Update: On August 23 the Kyiv Independent corrected its August 16 tweet, saying they had quoted an Interior Ministry who may have misspoke during the briefing.“The original tweet contained a mistake: The law that introduced criminal punishment for acts of collaborationism came into force in March, not August” The Kyiv Independent tweeted.

Kyiv Independent quoted the Interior Ministry’s spokesperson Alyona Matveeva at a briefing on August 16. Speaking about fighting collaborators in liberated territories, she said: “The punishment for cooperating with the occupiers is determined in each case individually. Calls to support the Russian military, providing information, receiving and distributing humanitarian aid – this is one type of punishment. It may take the form of a ban on holding certain positions for a certain period of time. If there are more serious acts, the responsibility may reach imprisonment for life”. At the same time, Matveeva added that in the case when a person simply worked as a hairdresser and did not support the occupants, there would be no claims against him. 

However, there is no single “law on collaborationism” in Ukraine. On March 15, after Russia’s full-scale invasion of Ukraine, amendments to a number of legal acts entered into force to establish responsibility for cooperation with the Russian occupants. They do not prohibit receiving humanitarian aid from occupation authorities or any responsibility for such actions. A single punishment for collaborators is also not envisaged. Depending on the circumstances, it may vary from a ban on holding certain positions to life imprisonment. 

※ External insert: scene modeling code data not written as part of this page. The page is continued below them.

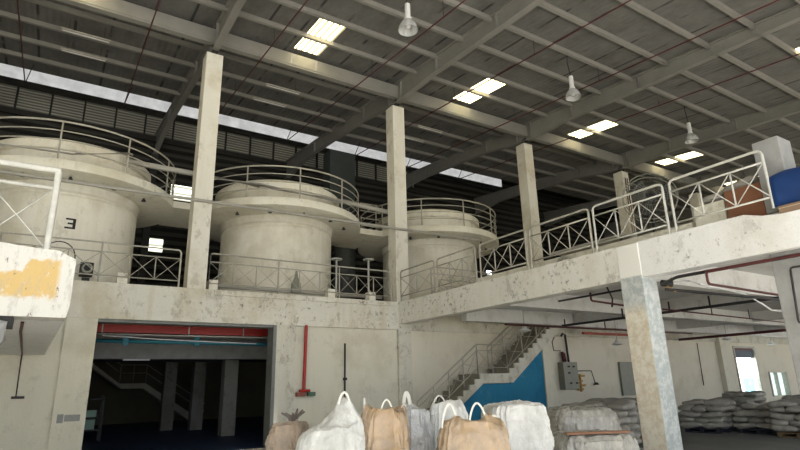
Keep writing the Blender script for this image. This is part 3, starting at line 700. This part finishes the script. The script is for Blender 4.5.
pipe([(11.2, 9.8, 3.6), (11.2, 7.6, 3.6)], .025, M['black_pipe'], 'dark pipe close under the mezzanine edge beam left of the scraped column')
pipe([(10.25, 3.3, 3.3), (10.22, 4.0, 3.3), (10.2, 4.05, 2.4), (10.2, 3.2, 2.4)], .018, M['black_pipe'], 'thin black pipe frame on the bare concrete column at the right edge')
small('white_cable', MB().tube([(10.5, 6.2, 3.47), (10.64, 5.95, 3.44), (10.96, 5.93, 3.4), (11.93, 5.95, 3.35), (12.82, 5.99, 3.33), (13.95, 6.19, 3.2), (14.6, 6.3, 3.1), (15.0, 5.87, 3.0)], .02, 6), M['white_plastic'], 'white cable sagging across behind the near mezzanine beam', 'cable', (10.8, 5, 3.2))
v = thing('pipe_valve', (10.45, 6.45, 3.5), 'tangled dark valve fitting on the right face of the scraped column', 'valve')
MB().tube([(10.66, 6.55, 3.5), (10.85, 6.45, 3.48)], .07, 10).build('valve_body', M['dark_steel'], v)
MB().tube([(10.8, 6.5, 3.5), (10.95, 6.5, 3.62)], .02, 6).tube([(10.72, 6.5, 3.45), (10.85, 6.4, 3.3)], .018, 6).build('lever', M['yellow_tape'], v)
for k, (x, y, z, l) in enumerate(((14.3, 14.2, 3.33, 'over the staircase'), (19.4, 14.2, 2.95, 'right of the electrical box'), (26.6, 13.6, 3.25, 'left of the bright window'), (33.0, 14.6, 3.2, 'over the bright window'), (35.5, 14.3, 3.2, 'rightmost over the far windows'))):
    o = thing('pendant_lamp', (x, y, z), 'small white pendant lamp under the mezzanine slab, %s' % l, 'lamp', 'pendant lamps under the mezzanine')
    MB().tube([(x, y, 4.05), (x, y, z+.1)], .012, 6).build('cord', M['rail'], o)
    MB().lathe([(.03, .22), (.06, .18), (.1, .08), (.22, .02), (.22, 0), (.05, -.04), (0, -.06)], (x, y, z), 16).build('shade', M['white_plastic'], o)

# ------------------------------------------------------------------ things on the mezzanine
o = thing('drum_fan', (12.0, 7.3, 4.34), 'big round caged fan standing behind the mezzanine railing', 'fan')
fc = Vector((11.9, 7.28, 5.76)); ax = Vector((-.75, -.6, .12)).normalized(); ux = ax.cross(Vector((0,0,1))).normalized(); uy = ux.cross(ax)
def cir(r, off, n=32): return [tuple(fc + ax*off + (ux*math.cos(2*PI*k/n)+uy*math.sin(2*PI*k/n))*r) for k in range(n)]
MB().tube(cir(.6, 0), .014, 6, True).tube(cir(.6, .2), .012, 6, True).build('outer_ring', M['grey_box'], o)
mb = MB()
for r, off in ((.5, .22), (.38, .24), (.26, .26), (.14, .27)): mb.tube(cir(r, off), .0035, 4, True)
for k in range(36):
    a = 2*PI*k/36; d = ux*math.cos(a)+uy*math.sin(a)
    mb.tube([tuple(fc+ax*.27+d*.1), tuple(fc+ax*.22+d*.5), tuple(fc+ax*.02+d*.6)], .003, 4)
mb.build('wire_cage', M['grey_box'], o)
MB().tube([tuple(fc-ax*.2), tuple(fc+ax*.1)], .12, 14).build('motor', M['black'], o)
for k in range(3):
    a = 2*PI*k/3+.4; mb = MB(); d = ux*math.cos(a)+uy*math.sin(a); e = ux*math.cos(a+1)+uy*math.sin(a+1)
    p = [fc+ax*.1+d*.1, fc+ax*.16+d*.52, fc+ax*.06+e*.52, fc+ax*.06+e*.12]
    V = [mb.bm.verts.new(q) for q in p] + [mb.bm.verts.new(q-ax*.01) for q in p]
    for f in ((0,1,2,3),(7,6,5,4),(0,4,5,1),(1,5,6,2),(2,6,7,3),(3,7,4,0)): mb.bm.faces.new([V[i] for i in f])
    mb.build('blade', M['dark_steel'], o)
MB().tube([tuple(fc-Vector((0,0,.1))), (fc.x, fc.y, 4.36)], .035, 8).build('stand', M['dark_steel'], o)
MB().lathe([(.35, 0), (.35, .04), (.05, .07), (0, .07)], (fc.x, fc.y, 4.34), 20).build('base', M['dark_steel'], o)
small('carton', MB().box(10.55, 11.15, 4.3, 4.95, 4.345, 4.98), M['cardboard'], 'brown carton behind the nearest railing panel', 'carton', (10.8, 4.6, 4.345), None, .01)
def sack_mesh(L=.62, W=.4, H=.17, seed=0, nu=22, nv=10):
    mb = MB(); e = .45
    def sg(v, p): return math.copysign(abs(v)**p, v)
    def fn(i, j):
        u = -PI + 2*PI*i; v = -PI/2 + PI*j
        x = L/2*sg(math.cos(v), .5)*sg(math.cos(u), .42); y = W/2*sg(math.cos(v), .5)*sg(math.sin(u), .42); z = H/2*sg(math.sin(v), .75)
        q = noise.noise_vector(Vector((x*5+seed*3.1, y*5, z*5+seed)))*.022
        z += .02*math.sin(x*9+seed)*abs(z)/(H/2)
        z *= 1-.25*(abs(x)/(L/2))**3
        return Vector((x, y, z + H/2)) + q
    mb.grid(fn, nu, nv, True)
    bmesh.ops.remove_doubles(mb.bm, verts=mb.bm.verts[:], dist=.002)
    return mb
sk = sack_mesh(.7, .42, .2, 5).build('sack', M['sack'], loc=(0,0,0)); sk.location = (10.85, 4.72, 4.98); sk.rotation_euler = (0, .15, 1.5); tag(sk, 'grey filled sack on top of the brown carton', 'sack')
sk = sack_mesh(.6, .4, .18, 9).build('sack', M['sack']); sk.location = (10.85, 5.25, 5.0-.0); sk.location.z = 4.86; tag(sk, 'grey sack lying on the wooden crate left of the brown carton', 'sack')
small('wooden_crate', MB().box(10.6, 11.1, 5.0, 5.6, 4.345, 4.86), M['cream'], 'dull beige crate left of the brown carton on the mezzanine', 'crate', (10.85, 5.2, 4.345), None, .01)
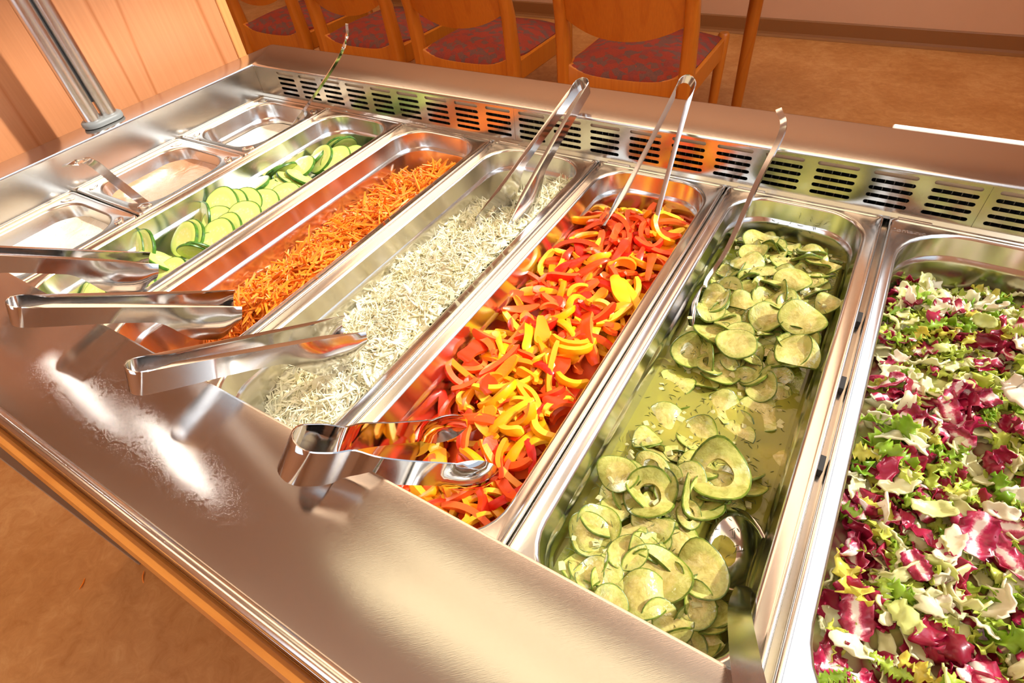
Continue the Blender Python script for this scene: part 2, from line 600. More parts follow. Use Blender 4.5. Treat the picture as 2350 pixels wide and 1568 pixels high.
XL, XR, YF, YB = -4.6, 1.72, -2.6, 3.11
struct('floor', MB().box(XL - 0.1, XR + 0.1, YF - 0.1, YB + 0.1, FLOOR - 0.1, FLOOR), M['floor'])
struct('ceiling', MB().box(XL - 0.1, XR + 0.1, YF - 0.1, YB + 0.1, CEIL, CEIL + 0.1), M['ceiling'])
struct('wall_back', MB().box(XL - 0.1, XR + 0.1, YB, YB + 0.1, FLOOR, CEIL), M['wall'])
wf = MB()                                            # front wall with its own window opening
wf.box(XL - 0.1, -0.6, YF - 0.1, YF, FLOOR, CEIL)
wf.box(1.0, XR + 0.1, YF - 0.1, YF, FLOOR, CEIL)
wf.box(-0.6, 1.0, YF - 0.1, YF, FLOOR, -0.05)
wf.box(-0.6, 1.0, YF - 0.1, YF, 1.55, CEIL)
struct('wall_front', wf, M['wall'])
struct('wall_left', MB().box(XL - 0.1, XL, YF, YB, FLOOR, CEIL), M['wall'])
WY0, WY1, WZ0, WZ1 = -0.75, 1.75, 0.25, 2.30        # window opening in the right wall
wr = MB()
wr.box(XR, XR + 0.1, YF, WY0, FLOOR, CEIL)
wr.box(XR, XR + 0.1, WY1, YB, FLOOR, CEIL)
wr.box(XR, XR + 0.1, WY0, WY1, FLOOR, WZ0)
wr.box(XR, XR + 0.1, WY0, WY1, WZ1, CEIL)
struct('wall_right', wr, M['wall'])
# skirting on the back wall: flat board with a coved foot
sk = MB()
prof = [(YB, FLOOR + 0.088), (YB - 0.006, FLOOR + 0.088), (YB - 0.009, FLOOR + 0.082), (YB - 0.009, FLOOR + 0.022),
        (YB - 0.013, FLOOR + 0.010), (YB - 0.024, FLOOR + 0.003), (YB - 0.030, FLOOR + 0.0005), (YB, FLOOR + 0.0005)]
sk.loft([[(x, p[0], p[1]) for p in prof] for x in (XL, XR)], cap=True)
struct('baseboard_back', sk, M['baseboard'])

# long ceiling lamp over the counter
lamp = empty('ceiling_lamp', (0.45, 0.12, CEIL))
tag(lamp, 'long warm white ceiling lamp hanging over the salad counter', 'ceiling lamp')
lfr = obj('lamp_frame', MB().box(-1.25, 1.15, -0.52, -0.48, -0.05, 0).box(-1.25, 1.15, 0.48, 0.52, -0.05, 0)
    .box(-1.25, -1.21, -0.48, 0.48, -0.05, 0).box(1.11, 1.15, -0.48, 0.48, -0.05, 0), M['plastic_grey'], lamp)
obj('diffuser', MB().box(-1.21, 1.11, -0.48, 0.48, -0.045, -0.02), M['lamp'], lfr)
for k, (sx, sy, txt) in enumerate(((-3.27, -0.16, 'farther from'), (-2.14, -0.19, 'nearer to'))):
    sp = empty('highlight_lamp', (sx, sy, CEIL))  # added lamp, placed so its reflection makes a hot spot on the counter
    tag(sp, 'small round added spotlight, the one %s the salad counter' % txt, 'highlight_lamp', 'added highlight lamps')
    mb = MB()
    mb.tube([(0, 0, 0), (0, 0, -0.05)], 0.075, 20)
    hs = obj('housing', mb, M['plastic_grey'], sp, angle=40)
    mb = MB()
    mb.tube([(0, 0, -0.0505), (0, 0, -0.056)], 0.058, 20)
    obj('bulb', mb, M['spot'], hs)

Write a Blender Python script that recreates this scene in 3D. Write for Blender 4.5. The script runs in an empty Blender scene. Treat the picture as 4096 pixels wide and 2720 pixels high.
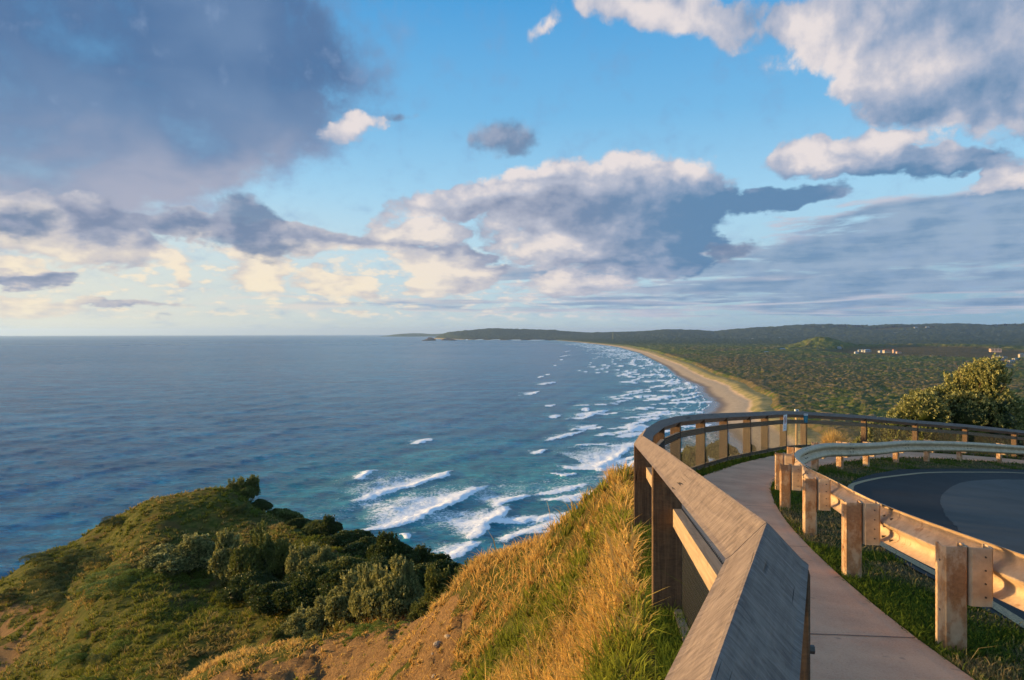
import bpy, bmesh, math, random
import numpy as np
from mathutils import Vector, Matrix

# ------------------------------------------------------------------ scene, camera, sky, sun
sc = bpy.context.scene
CZ = 95.0                       # eye height above the sea
F = 2732.0                      # focal length in photograph pixels (24 mm on full frame)
CX, EY = 2048.0, 1326.0         # principal column and eye-level row
cam_d = bpy.data.cameras.new('camera'); cam = bpy.data.objects.new('camera', cam_d)
sc.collection.objects.link(cam); sc.camera = cam
cam.location = (0, 0, CZ); cam.rotation_euler = (math.radians(90), 0, 0)
cam_d.sensor_width = 36; cam_d.lens = 36 * F / 4096
cam_d.shift_y = -(1360 - EY) / 4096
cam_d.clip_start = 0.05; cam_d.clip_end = 120000
sc.view_settings.view_transform = 'Standard'; sc.view_settings.look = 'None'
sc.view_settings.exposure = EXPO = 1.75; sc.view_settings.gamma = 1
sc.cycles.max_bounces = 6; sc.cycles.diffuse_bounces = 2; sc.cycles.glossy_bounces = 2
sc.cycles.transparent_max_bounces = 12; sc.cycles.volume_bounces = 0
sc.cycles.transmission_bounces = 2
sc.cycles.use_denoising = True
sc.cycles.sample_clamp_indirect = 4

SUN_AZ = math.radians(-80)      # from +Y, clockwise positive: the sun stands out over the sea on the left
SUN_EL = math.radians(5.5)
sd = Vector((math.sin(SUN_AZ)*math.cos(SUN_EL), math.cos(SUN_AZ)*math.cos(SUN_EL), math.sin(SUN_EL)))
sun_d = bpy.data.lights.new('sun', 'SUN'); sun = bpy.data.objects.new('sun', sun_d)
sc.collection.objects.link(sun); sun.rotation_euler = (-sd).to_track_quat('-Z', 'Y').to_euler()
sun.location = (-60, 0, 120)
sun_d.energy = 2.9; sun_d.angle = math.radians(0.5); sun_d.color = (1.0, 0.65, 0.25)

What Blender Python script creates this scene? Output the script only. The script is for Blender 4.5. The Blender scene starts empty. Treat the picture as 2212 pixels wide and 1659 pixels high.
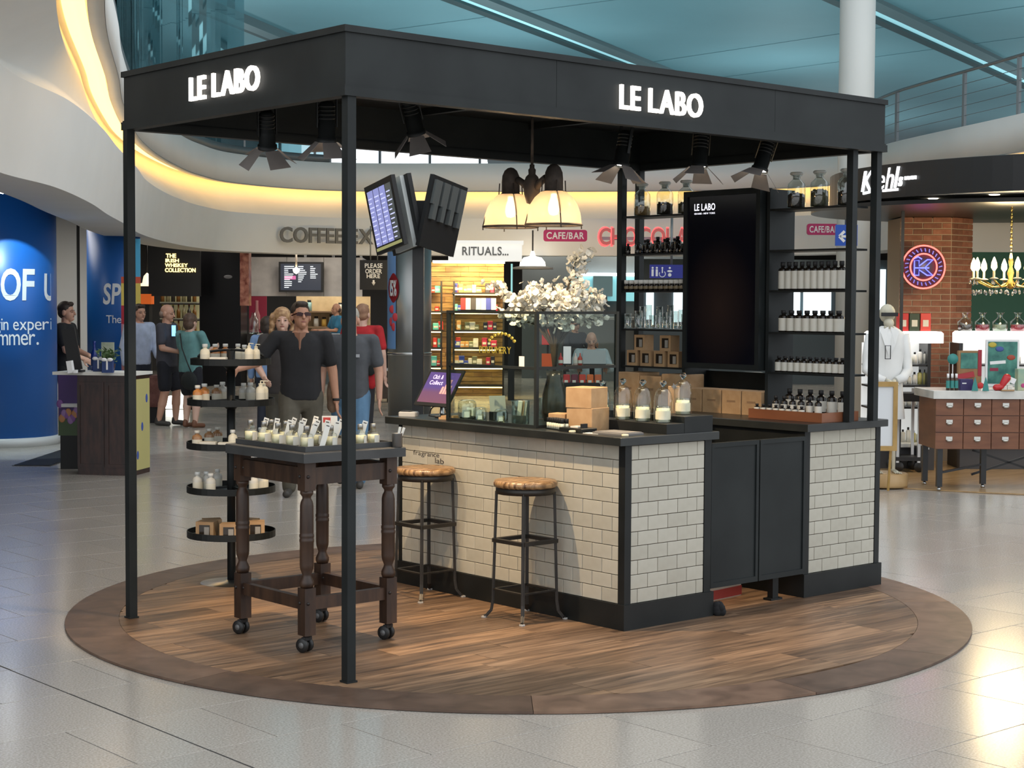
import bpy, bmesh, math, random
from mathutils import Vector, Matrix
random.seed(7)
SC = bpy.context.scene
COL = SC.collection
PI = math.pi
# ------------------------------------------------------------------ camera
CAM_LOC = Vector((-4.276, -6.070, 1.738))
YAW, PITCH, ROLL, FPX = 0.8562, -0.0488, 0.0055, 3562.4
fw = Vector((math.cos(PITCH)*math.cos(YAW), math.cos(PITCH)*math.sin(YAW), math.sin(PITCH)))
rt = fw.cross(Vector((0, 0, 1))).normalized()
up = rt.cross(fw)
rt, up = rt*math.cos(ROLL)+up*math.sin(ROLL), up*math.cos(ROLL)-rt*math.sin(ROLL)
cam_data = bpy.data.cameras.new('camera')
cam_data.sensor_width = 36.0
cam_data.lens = FPX*36.0/2212.0
cam_data.clip_end = 400
cam = bpy.data.objects.new('camera', cam_data)
COL.objects.link(cam)
cam.matrix_world = Matrix(((rt.x, up.x, -fw.x, CAM_LOC.x), (rt.y, up.y, -fw.y, CAM_LOC.y), (rt.z, up.z, -fw.z, CAM_LOC.z), (0, 0, 0, 1)))
SC.camera = cam
# ------------------------------------------------------------------ world (overcast daylight round the glazed hall)
W = bpy.data.worlds.new('daylight'); SC.world = W; W.use_nodes = True
bg = W.node_tree.nodes['Background']
bg.inputs[0].default_value = (0.90, 0.95, 1.0, 1)
bg.inputs[1].default_value = 1.62
# ------------------------------------------------------------------ view
vs = SC.view_settings
vs.view_transform = 'Standard'; vs.look = 'None'; vs.gamma = 1.0; vs.use_curve_mapping = False
vs.exposure = 0.0
SC.cycles.max_bounces = 7
SC.cycles.transparent_max_bounces = 16
SC.cycles.caustics_reflective = False; SC.cycles.caustics_refractive = False
SC.cycles.sample_clamp_indirect = 6.0

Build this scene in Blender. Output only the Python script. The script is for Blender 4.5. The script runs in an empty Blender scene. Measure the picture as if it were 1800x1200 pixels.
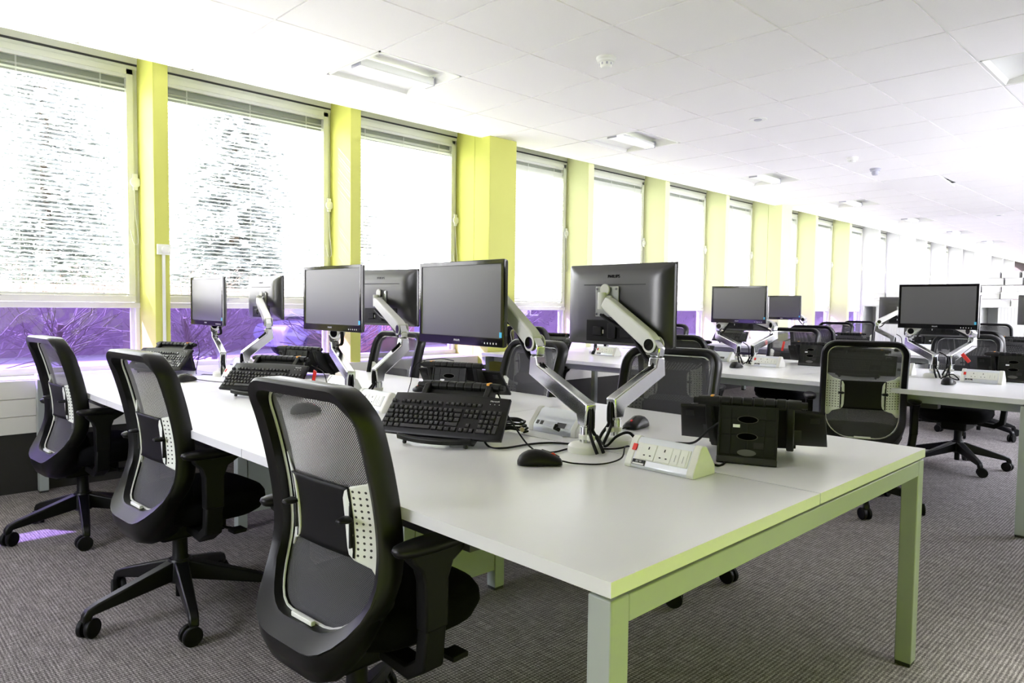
import bpy, math, random
from mathutils import Vector, Matrix
PI = math.pi
SC = bpy.context.scene
COL = SC.collection

# ------------------------------------------------------------------ camera
cam_d = bpy.data.cameras.new('camera')
cam_d.sensor_width = 36.0
cam_d.lens = 1249.0 / 1800.0 * 36.0
cam_d.clip_start = 0.05
cam_d.clip_end = 400
cam = bpy.data.objects.new('camera', cam_d)
COL.objects.link(cam)
R3 = Matrix(((0.69789178, -0.04634701, 0.71470205),
             (0.71608945, 0.0273675, -0.69747181),
             (0.01276613, 0.99855044, 0.05228816)))
cam.matrix_world = Matrix.Translation((0, 0, 1.207)) @ R3.to_4x4()
SC.camera = cam

# ------------------------------------------------------------------ light
SUN_DIR = Vector((0.70, 0.52, -0.54))     # direction the sunlight travels
sd = bpy.data.lights.new('sun', 'SUN')
sd.energy = 12.0
sd.angle = math.radians(0.7)
sd.color = (1.0, 0.96, 0.90)
sun = bpy.data.objects.new('sun', sd)
COL.objects.link(sun)
sun.rotation_euler = SUN_DIR.to_track_quat('-Z', 'Y').to_euler()

world = bpy.data.worlds.new('sky')
SC.world = world
world.use_nodes = True
wn = world.node_tree
bg = wn.nodes['Background']
tc = wn.nodes.new('ShaderNodeTexCoord')
sx = wn.nodes.new('ShaderNodeSeparateXYZ')
rp = wn.nodes.new('ShaderNodeValToRGB')
rp.color_ramp.elements[0].position = 0.0
rp.color_ramp.elements[0].color = (1.0, 0.96, 1.0, 1)
rp.color_ramp.elements[1].position = 0.7
rp.color_ramp.elements[1].color = (0.82, 0.86, 1.0, 1)
wn.links.new(tc.outputs['Generated'], sx.inputs[0])
wn.links.new(sx.outputs['Z'], rp.inputs[0])
wn.links.new(rp.outputs[0], bg.inputs['Color'])
bg.inputs['Strength'].default_value = 3.6

SC.view_settings.view_transform = 'Standard'
SC.view_settings.look = 'None'
SC.view_settings.gamma = 1.0
SC.view_settings.use_curve_mapping = False
SC.view_settings.exposure = 2.35
WALL_FILL = 7.5     # each added fill lamp by the lime wall, watts
SC.cycles.max_bounces = 14
SC.cycles.diffuse_bounces = 7
SC.cycles.glossy_bounces = 4
SC.cycles.transmission_bounces = 6
SC.cycles.transparent_max_bounces = 24
SC.cycles.sample_clamp_indirect = 12.0
SC.cycles.caustics_reflective = False
SC.cycles.caustics_refractive = False

# ------------------------------------------------------------------ materials
MATS = {}
def mat(name, col, rough=0.5, metal=0.0, spec=0.5, noise=0.0, nscale=40.0, bump=0.0, trans=None, coat=0.0):
    """principled material with a little procedural variation"""
    m = bpy.data.materials.new(name)
    m.use_nodes = True
    nt = m.node_tree
    b = nt.nodes['Principled BSDF']
    b.inputs['Base Color'].default_value = (*col, 1)
    b.inputs['Roughness'].default_value = rough
    b.inputs['Metallic'].default_value = metal
    b.inputs['Specular IOR Level'].default_value = spec
    b.inputs['Coat Weight'].default_value = coat
    b.inputs['Coat Roughness'].default_value = 0.28
    if noise > 0 or bump > 0:
        t = nt.nodes.new('ShaderNodeTexCoord')
        n = nt.nodes.new('ShaderNodeTexNoise')
        n.inputs['Scale'].default_value = nscale
        n.inputs['Detail'].default_value = 3
        nt.links.new(t.outputs['Object'], n.inputs['Vector'])
        if noise > 0:
            r = nt.nodes.new('ShaderNodeMapRange')
            r.inputs['To Min'].default_value = 1 - noise
            r.inputs['To Max'].default_value = 1 + noise
            mx = nt.nodes.new('ShaderNodeMix')
            mx.data_type = 'RGBA'
            mx.blend_type = 'MULTIPLY'
            mx.inputs['Factor'].default_value = 1
            mx.inputs['A'].default_value = (*col, 1)
            nt.links.new(n.outputs['Fac'], r.inputs['Value'])
            nt.links.new(r.outputs[0], mx.inputs['B'])
            nt.links.new(mx.outputs['Result'], b.inputs['Base Color'])
        if bump > 0:
            bp = nt.nodes.new('ShaderNodeBump')
            bp.inputs['Strength'].default_value = bump
            bp.inputs['Distance'].default_value = 0.002
            nt.links.new(n.outputs['Fac'], bp.inputs['Height'])
            nt.links.new(bp.outputs[0], b.inputs['Normal'])
    MATS[name] = m
    return m

def math_node(nt, op, a, b=None, c=None):
    n = nt.nodes.new('ShaderNodeMath')
    n.operation = op
    for i, v in enumerate((a, b, c)):
        if v is None:
            continue
        if isinstance(v, (int, float)):
            n.inputs[i].default_value = v
        else:
            nt.links.new(v, n.inputs[i])
    return n.outputs[0]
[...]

In August, the Ukrainian Ministry for the Reintegration of Temporarily Occupied Territories developed two draft laws for the Government, aimed at clarifying the criminal liability for collaborationism. Both draft laws – 7646 and 7647 – are currently undergoing expert review. But neither of them entered into force on August 16, as reported by the Kyiv Independent. In particular, they specify that only voluntary cooperation with the aggressor is subject to punishment and list activities that are allowed in the temporarily occupied territories that do not violate the law. For example, the government proposes to consider such activities as charity and humanitarian aid allowed in the temporarily occupied territories, if they do not provide assistance to the aggressor state.

Attorney Roman Holovenko of the Mass Information Institute says that it is unlikely that someone twould be sentenced for receiving Russian humanitarian aid. “But if a person received some goods or participated in their distribution and commented on it on camera, then theoretically this can be interpreted as ‘implementation of informational activities in cooperation with the aggressor state and/or its occupation administration’ (part 6 of Article 111-1 of the Ukraine Criminal Code). Such actions may be punishable by imprisonment for a term of ten to twelve years” Holovenko pointed out.  

Holovenko also noted that the explanation of the proposed law could have been clearer: “It seems to me that the Interior Ministry’s spokesperson saying ‘if a person has taken humanitarian aid and distributed it’ meant conscious participation in the distribution of humanitarian aid. But the statement really should have been clearer”.